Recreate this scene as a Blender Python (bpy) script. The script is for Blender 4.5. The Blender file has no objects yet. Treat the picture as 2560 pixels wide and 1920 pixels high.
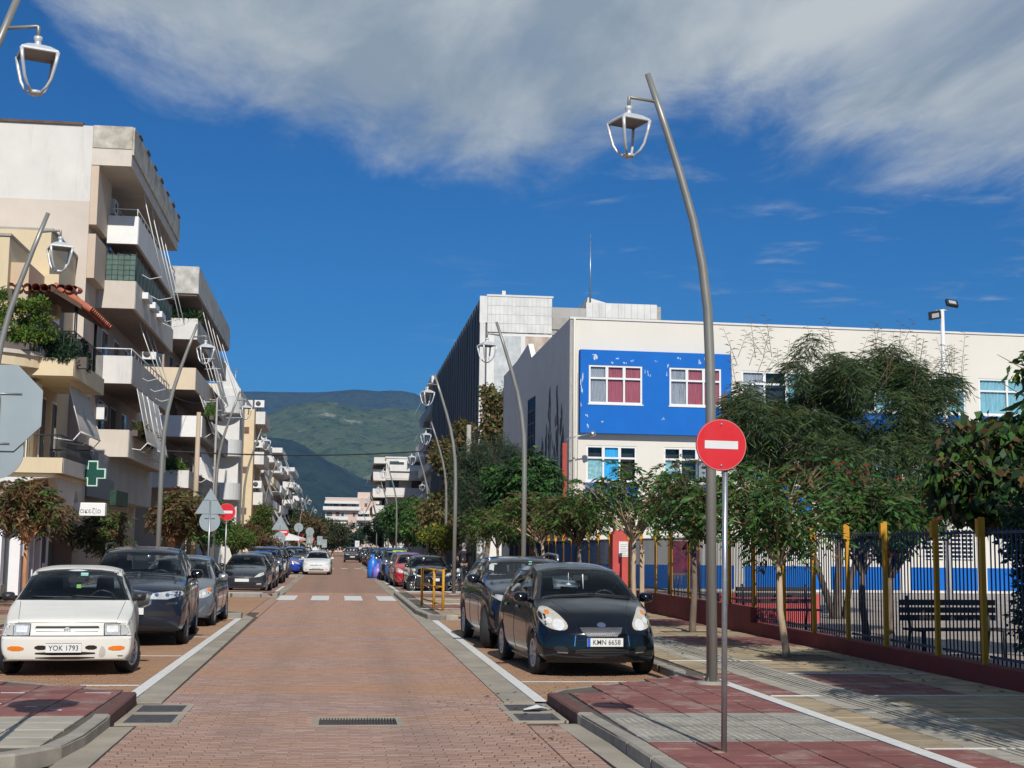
========================================================================
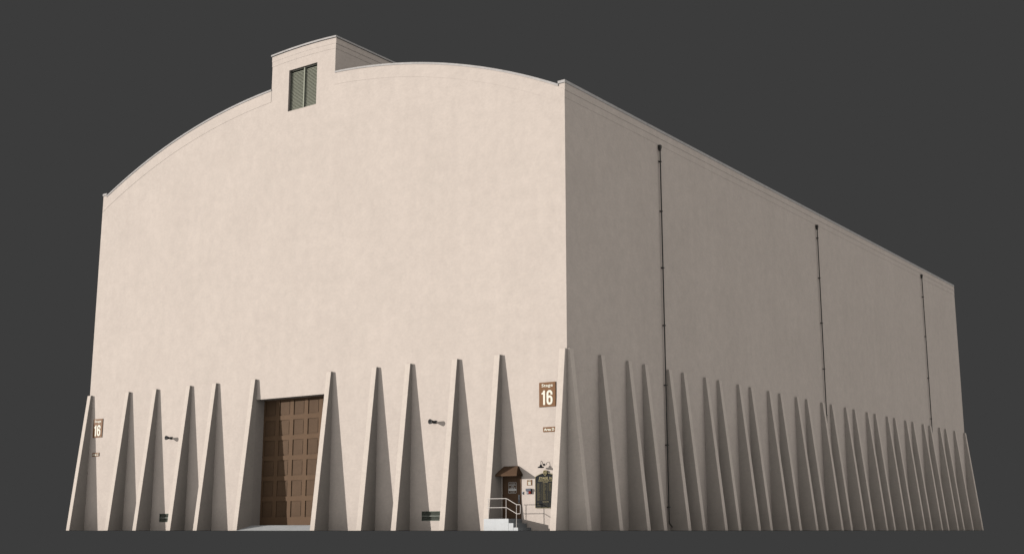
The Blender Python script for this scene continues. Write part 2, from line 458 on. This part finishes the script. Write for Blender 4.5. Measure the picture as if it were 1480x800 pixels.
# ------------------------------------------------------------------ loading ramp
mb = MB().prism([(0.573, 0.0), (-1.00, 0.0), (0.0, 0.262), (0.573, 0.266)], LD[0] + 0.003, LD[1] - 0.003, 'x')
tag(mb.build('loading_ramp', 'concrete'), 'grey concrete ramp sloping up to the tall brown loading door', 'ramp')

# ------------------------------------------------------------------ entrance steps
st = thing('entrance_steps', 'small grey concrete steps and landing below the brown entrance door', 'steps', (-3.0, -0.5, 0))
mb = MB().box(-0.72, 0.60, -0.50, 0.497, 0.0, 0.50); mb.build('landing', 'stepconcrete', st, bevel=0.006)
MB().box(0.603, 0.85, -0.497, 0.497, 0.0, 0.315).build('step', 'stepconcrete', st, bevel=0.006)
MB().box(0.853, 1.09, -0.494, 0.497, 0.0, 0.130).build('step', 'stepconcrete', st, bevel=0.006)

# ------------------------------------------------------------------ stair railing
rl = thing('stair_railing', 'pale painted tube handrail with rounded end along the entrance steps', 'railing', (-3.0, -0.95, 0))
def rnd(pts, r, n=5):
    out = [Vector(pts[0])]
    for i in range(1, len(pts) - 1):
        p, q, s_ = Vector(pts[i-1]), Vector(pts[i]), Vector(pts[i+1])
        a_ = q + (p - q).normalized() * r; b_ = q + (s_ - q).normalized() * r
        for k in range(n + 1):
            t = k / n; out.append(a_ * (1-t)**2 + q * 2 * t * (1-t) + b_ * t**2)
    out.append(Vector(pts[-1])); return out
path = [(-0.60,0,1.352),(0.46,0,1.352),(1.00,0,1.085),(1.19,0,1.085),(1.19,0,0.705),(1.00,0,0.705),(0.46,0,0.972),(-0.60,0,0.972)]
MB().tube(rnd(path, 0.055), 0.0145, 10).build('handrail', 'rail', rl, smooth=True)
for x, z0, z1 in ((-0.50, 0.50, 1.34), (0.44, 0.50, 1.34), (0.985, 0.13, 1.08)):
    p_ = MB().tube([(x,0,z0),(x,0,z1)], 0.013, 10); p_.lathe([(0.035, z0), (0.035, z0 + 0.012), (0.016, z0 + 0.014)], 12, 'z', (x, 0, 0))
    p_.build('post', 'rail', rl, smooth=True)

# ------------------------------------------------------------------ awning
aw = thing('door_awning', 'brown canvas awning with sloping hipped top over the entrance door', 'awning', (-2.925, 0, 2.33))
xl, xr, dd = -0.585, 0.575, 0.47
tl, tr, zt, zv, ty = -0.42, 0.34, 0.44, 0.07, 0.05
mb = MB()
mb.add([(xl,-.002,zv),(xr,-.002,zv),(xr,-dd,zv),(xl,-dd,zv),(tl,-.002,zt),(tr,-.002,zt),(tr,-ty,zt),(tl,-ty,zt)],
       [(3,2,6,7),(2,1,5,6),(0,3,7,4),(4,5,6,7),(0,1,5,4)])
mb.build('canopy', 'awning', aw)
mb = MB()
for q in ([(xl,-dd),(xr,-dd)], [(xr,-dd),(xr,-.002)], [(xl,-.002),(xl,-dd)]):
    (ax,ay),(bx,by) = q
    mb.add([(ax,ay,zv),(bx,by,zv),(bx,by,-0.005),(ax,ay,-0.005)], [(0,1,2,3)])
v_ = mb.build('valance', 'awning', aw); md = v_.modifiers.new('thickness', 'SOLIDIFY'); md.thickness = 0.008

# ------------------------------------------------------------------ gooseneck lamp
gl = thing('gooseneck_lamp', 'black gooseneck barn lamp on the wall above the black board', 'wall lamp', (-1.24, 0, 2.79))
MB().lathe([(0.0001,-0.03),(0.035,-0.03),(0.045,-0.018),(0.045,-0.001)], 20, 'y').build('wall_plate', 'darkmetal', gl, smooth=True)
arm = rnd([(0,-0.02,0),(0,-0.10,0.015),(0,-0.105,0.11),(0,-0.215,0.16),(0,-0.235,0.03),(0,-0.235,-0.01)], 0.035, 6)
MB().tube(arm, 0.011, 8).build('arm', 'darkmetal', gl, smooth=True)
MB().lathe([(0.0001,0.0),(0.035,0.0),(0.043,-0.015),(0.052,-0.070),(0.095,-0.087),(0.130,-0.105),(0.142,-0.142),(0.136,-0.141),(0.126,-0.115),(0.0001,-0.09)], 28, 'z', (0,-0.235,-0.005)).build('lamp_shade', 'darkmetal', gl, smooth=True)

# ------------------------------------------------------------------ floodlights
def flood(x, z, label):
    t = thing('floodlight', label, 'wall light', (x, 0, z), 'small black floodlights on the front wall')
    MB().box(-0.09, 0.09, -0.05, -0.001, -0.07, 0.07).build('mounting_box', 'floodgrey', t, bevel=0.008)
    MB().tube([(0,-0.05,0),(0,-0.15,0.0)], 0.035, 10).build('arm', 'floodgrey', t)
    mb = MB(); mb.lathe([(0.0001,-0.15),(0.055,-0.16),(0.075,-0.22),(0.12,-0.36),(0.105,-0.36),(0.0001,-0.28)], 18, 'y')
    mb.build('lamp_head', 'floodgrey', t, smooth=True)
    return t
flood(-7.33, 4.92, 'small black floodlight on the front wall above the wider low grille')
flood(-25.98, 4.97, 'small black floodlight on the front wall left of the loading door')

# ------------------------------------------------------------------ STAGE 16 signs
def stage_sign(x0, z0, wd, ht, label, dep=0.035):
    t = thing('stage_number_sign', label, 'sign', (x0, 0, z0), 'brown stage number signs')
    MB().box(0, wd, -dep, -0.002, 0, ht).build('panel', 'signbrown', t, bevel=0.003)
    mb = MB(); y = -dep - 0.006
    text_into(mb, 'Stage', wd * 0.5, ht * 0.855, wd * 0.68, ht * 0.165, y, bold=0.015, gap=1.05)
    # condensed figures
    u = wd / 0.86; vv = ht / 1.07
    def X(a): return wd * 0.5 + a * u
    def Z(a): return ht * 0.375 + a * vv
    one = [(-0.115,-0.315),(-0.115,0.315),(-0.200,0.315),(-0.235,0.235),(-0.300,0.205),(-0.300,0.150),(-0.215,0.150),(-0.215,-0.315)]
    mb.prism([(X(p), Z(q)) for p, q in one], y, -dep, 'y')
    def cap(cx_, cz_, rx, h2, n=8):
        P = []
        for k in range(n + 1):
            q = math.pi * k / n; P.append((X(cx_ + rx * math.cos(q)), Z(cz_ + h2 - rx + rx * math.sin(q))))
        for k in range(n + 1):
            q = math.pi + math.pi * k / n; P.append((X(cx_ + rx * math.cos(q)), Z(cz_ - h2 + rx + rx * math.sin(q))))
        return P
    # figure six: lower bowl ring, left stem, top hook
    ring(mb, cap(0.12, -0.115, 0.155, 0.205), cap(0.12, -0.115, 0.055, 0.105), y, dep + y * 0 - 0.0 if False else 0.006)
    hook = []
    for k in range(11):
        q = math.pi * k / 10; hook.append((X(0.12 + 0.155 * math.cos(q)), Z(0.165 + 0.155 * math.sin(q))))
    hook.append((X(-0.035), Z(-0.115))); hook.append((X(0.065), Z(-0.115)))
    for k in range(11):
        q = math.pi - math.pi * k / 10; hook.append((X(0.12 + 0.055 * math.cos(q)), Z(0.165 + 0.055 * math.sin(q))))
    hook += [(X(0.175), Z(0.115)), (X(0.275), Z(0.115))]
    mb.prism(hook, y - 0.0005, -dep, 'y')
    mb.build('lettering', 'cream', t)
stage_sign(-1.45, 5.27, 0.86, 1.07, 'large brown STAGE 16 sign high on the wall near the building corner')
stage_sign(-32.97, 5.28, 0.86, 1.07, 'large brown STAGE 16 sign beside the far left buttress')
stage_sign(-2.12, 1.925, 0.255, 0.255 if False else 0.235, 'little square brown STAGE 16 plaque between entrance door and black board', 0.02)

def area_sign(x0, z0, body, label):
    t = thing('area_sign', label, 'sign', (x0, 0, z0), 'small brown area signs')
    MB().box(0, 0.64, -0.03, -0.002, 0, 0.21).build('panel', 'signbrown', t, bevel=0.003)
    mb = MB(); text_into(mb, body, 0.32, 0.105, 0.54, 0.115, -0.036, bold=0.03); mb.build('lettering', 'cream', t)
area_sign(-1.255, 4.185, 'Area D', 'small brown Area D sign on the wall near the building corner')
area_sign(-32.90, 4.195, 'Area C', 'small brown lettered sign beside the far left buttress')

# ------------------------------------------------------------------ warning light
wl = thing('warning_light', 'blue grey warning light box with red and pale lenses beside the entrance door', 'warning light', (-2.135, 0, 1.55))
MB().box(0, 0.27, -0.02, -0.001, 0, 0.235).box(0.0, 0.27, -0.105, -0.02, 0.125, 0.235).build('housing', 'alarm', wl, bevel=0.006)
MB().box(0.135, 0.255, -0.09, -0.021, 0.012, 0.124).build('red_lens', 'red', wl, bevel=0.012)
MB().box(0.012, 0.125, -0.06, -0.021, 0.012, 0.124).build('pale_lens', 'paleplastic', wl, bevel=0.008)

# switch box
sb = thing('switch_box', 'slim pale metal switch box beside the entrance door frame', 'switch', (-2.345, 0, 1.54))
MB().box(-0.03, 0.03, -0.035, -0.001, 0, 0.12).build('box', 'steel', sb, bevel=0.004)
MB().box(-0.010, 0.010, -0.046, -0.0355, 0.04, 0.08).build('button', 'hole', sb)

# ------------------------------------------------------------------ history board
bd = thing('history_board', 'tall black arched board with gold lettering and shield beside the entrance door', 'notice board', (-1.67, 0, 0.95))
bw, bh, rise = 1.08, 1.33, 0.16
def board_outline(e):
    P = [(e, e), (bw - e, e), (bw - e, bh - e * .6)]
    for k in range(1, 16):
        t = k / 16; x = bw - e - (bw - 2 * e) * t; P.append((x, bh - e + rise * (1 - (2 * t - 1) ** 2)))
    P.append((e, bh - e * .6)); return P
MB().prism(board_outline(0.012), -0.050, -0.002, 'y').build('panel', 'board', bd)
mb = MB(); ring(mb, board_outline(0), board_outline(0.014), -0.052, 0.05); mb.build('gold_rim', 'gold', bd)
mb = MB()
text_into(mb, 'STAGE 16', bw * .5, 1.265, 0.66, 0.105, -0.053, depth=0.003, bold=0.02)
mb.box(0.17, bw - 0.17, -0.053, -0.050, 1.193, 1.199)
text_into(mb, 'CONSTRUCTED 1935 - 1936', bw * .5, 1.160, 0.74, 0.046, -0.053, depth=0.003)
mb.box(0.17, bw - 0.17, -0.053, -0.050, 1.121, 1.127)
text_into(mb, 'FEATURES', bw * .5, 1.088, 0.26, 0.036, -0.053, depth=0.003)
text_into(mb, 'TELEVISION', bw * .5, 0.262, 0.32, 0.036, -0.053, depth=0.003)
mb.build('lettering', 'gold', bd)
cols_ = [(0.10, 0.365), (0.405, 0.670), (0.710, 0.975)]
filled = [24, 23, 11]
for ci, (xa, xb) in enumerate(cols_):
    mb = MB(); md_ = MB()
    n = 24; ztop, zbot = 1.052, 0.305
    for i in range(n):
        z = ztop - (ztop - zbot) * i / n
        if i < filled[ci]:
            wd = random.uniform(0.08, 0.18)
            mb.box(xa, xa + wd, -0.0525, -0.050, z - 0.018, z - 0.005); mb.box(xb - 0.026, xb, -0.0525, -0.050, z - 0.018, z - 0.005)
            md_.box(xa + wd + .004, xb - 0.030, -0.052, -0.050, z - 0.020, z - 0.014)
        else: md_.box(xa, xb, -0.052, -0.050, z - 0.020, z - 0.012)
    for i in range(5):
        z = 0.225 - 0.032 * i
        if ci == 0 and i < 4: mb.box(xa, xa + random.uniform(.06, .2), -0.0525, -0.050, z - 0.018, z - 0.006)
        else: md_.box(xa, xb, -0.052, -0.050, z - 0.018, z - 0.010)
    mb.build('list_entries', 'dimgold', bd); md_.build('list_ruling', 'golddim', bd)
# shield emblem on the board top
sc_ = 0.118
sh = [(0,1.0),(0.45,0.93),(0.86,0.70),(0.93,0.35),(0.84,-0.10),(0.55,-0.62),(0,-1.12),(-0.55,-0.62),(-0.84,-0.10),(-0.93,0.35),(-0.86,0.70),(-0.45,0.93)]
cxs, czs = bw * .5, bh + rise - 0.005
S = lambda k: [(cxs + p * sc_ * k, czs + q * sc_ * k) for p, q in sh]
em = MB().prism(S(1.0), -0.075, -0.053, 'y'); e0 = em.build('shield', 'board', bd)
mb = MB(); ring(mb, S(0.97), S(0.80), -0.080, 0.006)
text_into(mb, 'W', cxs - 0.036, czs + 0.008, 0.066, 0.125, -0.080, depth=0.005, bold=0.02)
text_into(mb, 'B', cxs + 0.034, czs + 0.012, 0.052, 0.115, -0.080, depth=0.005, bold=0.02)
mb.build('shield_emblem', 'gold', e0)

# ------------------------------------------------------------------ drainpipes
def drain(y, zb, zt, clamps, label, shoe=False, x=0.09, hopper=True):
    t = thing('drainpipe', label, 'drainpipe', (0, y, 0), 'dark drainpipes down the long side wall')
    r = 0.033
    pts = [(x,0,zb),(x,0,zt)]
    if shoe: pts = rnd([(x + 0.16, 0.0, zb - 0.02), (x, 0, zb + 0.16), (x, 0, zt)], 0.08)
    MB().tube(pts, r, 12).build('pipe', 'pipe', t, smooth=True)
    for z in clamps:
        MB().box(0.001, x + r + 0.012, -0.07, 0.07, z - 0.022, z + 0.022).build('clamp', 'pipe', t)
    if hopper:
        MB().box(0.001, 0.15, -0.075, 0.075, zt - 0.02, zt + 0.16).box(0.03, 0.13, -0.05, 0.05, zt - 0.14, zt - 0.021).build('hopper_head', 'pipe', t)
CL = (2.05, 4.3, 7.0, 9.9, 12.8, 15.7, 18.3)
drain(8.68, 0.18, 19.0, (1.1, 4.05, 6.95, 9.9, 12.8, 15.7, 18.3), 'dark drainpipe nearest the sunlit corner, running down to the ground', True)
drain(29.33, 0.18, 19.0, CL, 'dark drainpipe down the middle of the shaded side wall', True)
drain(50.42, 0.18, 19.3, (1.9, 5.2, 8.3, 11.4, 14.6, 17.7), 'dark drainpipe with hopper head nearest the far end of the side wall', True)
========================================================================
▶ **Written task**:
Pick out, from the lines above, every one that contains the string "scene".

▶ **Response to this exercise**:
Recreate this scene as a Blender Python (bpy) script. The script is for Blender 4.5. The Blender file has no objects yet. Treat the picture as 2560 pixels wide and 1920 pixels high.
The Blender Python script for this scene continues. Write part 2, from line 458 on. This part finishes the script. Write for Blender 4.5. Measure the picture as if it were 1480x800 pixels.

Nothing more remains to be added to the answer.